I’m the oldest child in my family, and even though this isn’t an autobiographical story, all of Minerva’s fears, dreams, and hopes were the same ones I had at her age. The preteen years are so complicated. A person can go back and forth with wanting to be a child and wanting to grow up in the space of an hour. It’s an in-between place that’s not comfortable for many people. It wasn’t for me.
Unlike Minerva’s mom, my mom never went missing, but losing her was always my greatest fear. I started writing On These Magic Shores shortly after she passed away, and in many ways, working through this story has helped me endure my grief.
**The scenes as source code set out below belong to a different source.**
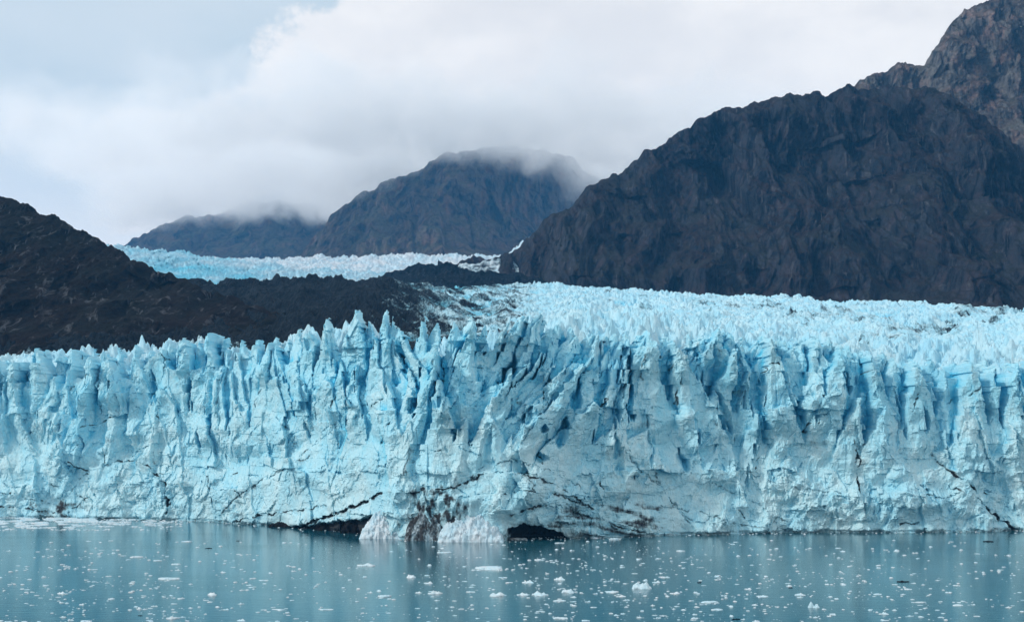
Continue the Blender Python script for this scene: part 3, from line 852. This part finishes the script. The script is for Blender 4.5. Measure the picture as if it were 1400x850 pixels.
terrain('ice_ridge', [(610, 372), (640, 362), (665, 356), (690, 352), (720, 358), (745, 366), (790, 380), (820, 392)], [(600, 392), (830, 398)], 2250, 2050, 612, 815, M_far, rows=70, step=1.2,
        gully=(22, 10, .5), ridge_j=6, rough=2, seed=31.0, attrs=GRY, parent=glacier)
terrain('moraine', [(505, 380), (530, 374), (545, 369), (560, 363), (580, 360), (600, 361), (625, 362), (650, 372), (680, 384)], [(505, 386), (690, 390)], 2030, 1960, 512, 680, M_debris, rows=50, step=1.2,
        gully=(24, 8, .6), ridge_j=4, seed=34.0, parent=glacier)
terrain('moraine', [(560, 388), (590, 380), (612, 369), (640, 369), (665, 371), (700, 372), (730, 379), (760, 388), (800, 400)], [(560, 394), (800, 402)], 1900, 1840, 566, 790, M_debris, rows=50, step=1.2,
        gully=(24, 8, .6), ridge_j=4, seed=37.0, parent=glacier)

# ------------------------------------------------------------------ rubble and rock at the foot of the cliff
M_rubble = ice_material('rubble_ice', crust=(.64, .79, .86), clean=(.45, .74, .86), scale=.5)
M_floe = ice_material('floe_ice', crust=(.72, .85, .90), clean=(.40, .74, .86), scale=.5)
M_wet = rock_material('wet_rock', dark=(.012, .013, .015), mid=(.03, .032, .035), light=(.10, .10, .10), light_amt=.3, brown_amt=0, scale=.12)


def mound(name, px0, px1, py_top, peak, Yc, depth, mat, seed, label, cat, rough=1.0, dirt_=.1):
    x0, x1 = (px0 - 700) / F * Yc, (px1 - 700) / F * Yc
    H = (HY - py_top) / F * Yc + CAMH
    n, m = 150, 90
    u, v_ = np.meshgrid(np.linspace(0, 1, n), np.linspace(0, 1, m))
    Xm = x0 + (x1 - x0) * u; Ym = Yc - depth / 2 + depth * v_
    ed = np.clip(1 - np.abs(u - .5) * 2, 0, 1); pk = interp(u, [(0, 0), (.05, .35), (.22, .80), (peak, 1), (.82, .78), (.95, .35), (1, 0)])
    env = pk * np.clip(v_ * 2.2, 0, 1) ** .6
    Us = Ym + H * env * 1.3
    lump = .5 + .5 * fbm(Xm / 3.2, Ym / 3.2, seed, 3) + 0
    Zm = H * env * (.86 + .22 * (lump - .5) * 2) + rough * (-facets(Xm / 2.2, Us / 2.2, 3.0, .8) * .9 - facets(Xm / .9, Us / .9, 3.0, .8) * .5 + .35 * fbm(Xm / .8, Us / .8, 3.0, 3)) * np.clip(env * 5, 0, 1)
    Ym2 = Ym + .8 * fbm(Xm / 2, Zm / 2, seed + 4, 3)
    Zm = np.where((u <= 0) | (u >= 1) | (v_ <= 0), -.8, Zm - .3)
    V = np.stack([Xm, Ym2, Zm], -1).reshape(-1, 3)
    o = link_mesh(name, V, grid_quads(*Xm.shape), mat, None, {'blue': (.1 + .2 * fbm(Xm, Ym, 1., 2)).ravel(), 'dirt': np.clip(dirt_ + .3 * fbm(Xm / 3, Ym / 3, seed + 2, 3), 0, 1).ravel()})
    return tag(o, label, cat)


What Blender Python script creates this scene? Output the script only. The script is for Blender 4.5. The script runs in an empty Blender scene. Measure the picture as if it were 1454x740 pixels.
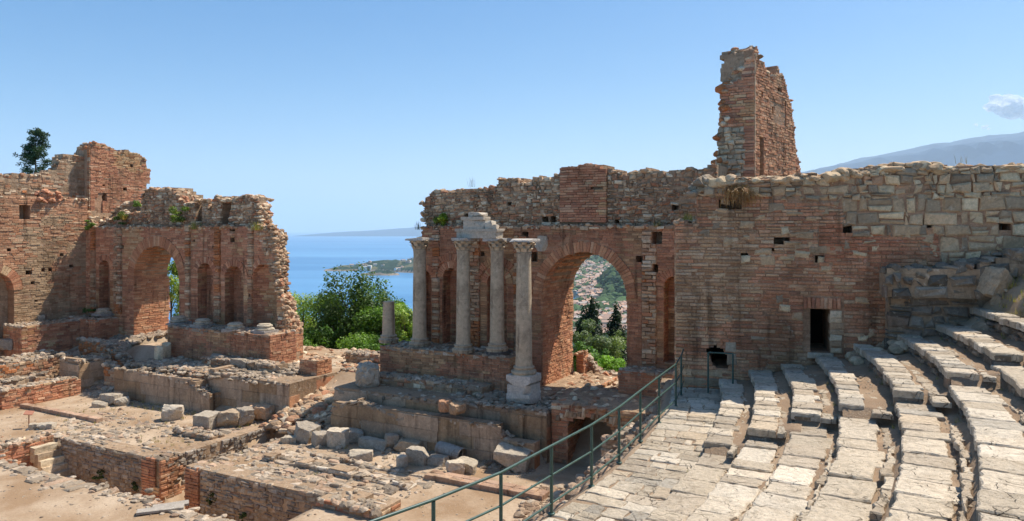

It also helped me revisit the sweetest years of my life, when my siblings and I played endlessly while she was at work.
My mother loved fairies, and as a child, Peter Pan was one of my favorite stories. It wasn’t until I was an adult that I learned about all the flaws in the story, the racist depiction of Indians and Tiger Lily, and the limited role women and girls had in the book which has been adapted into plays and movies. But I think the story of Peter Pan has endured the passing of time because there’s an undeniable appeal to remaining a child forever, especially if one is a happy child. Sadly, many children, especially children of color or those who experience financial hardship, don’t even get to enjoy the childhood they do have.
In the last few years, there have been many attempts to retell the story of Peter Pan in a way that’s sensitive to all people, regardless of their cultural and racial background. Since Peter Pan is still a favorite play for schools to show, I hope that in the future, efforts will be made to present the adapted versions that take into consideration everyone’s dignity and humanity.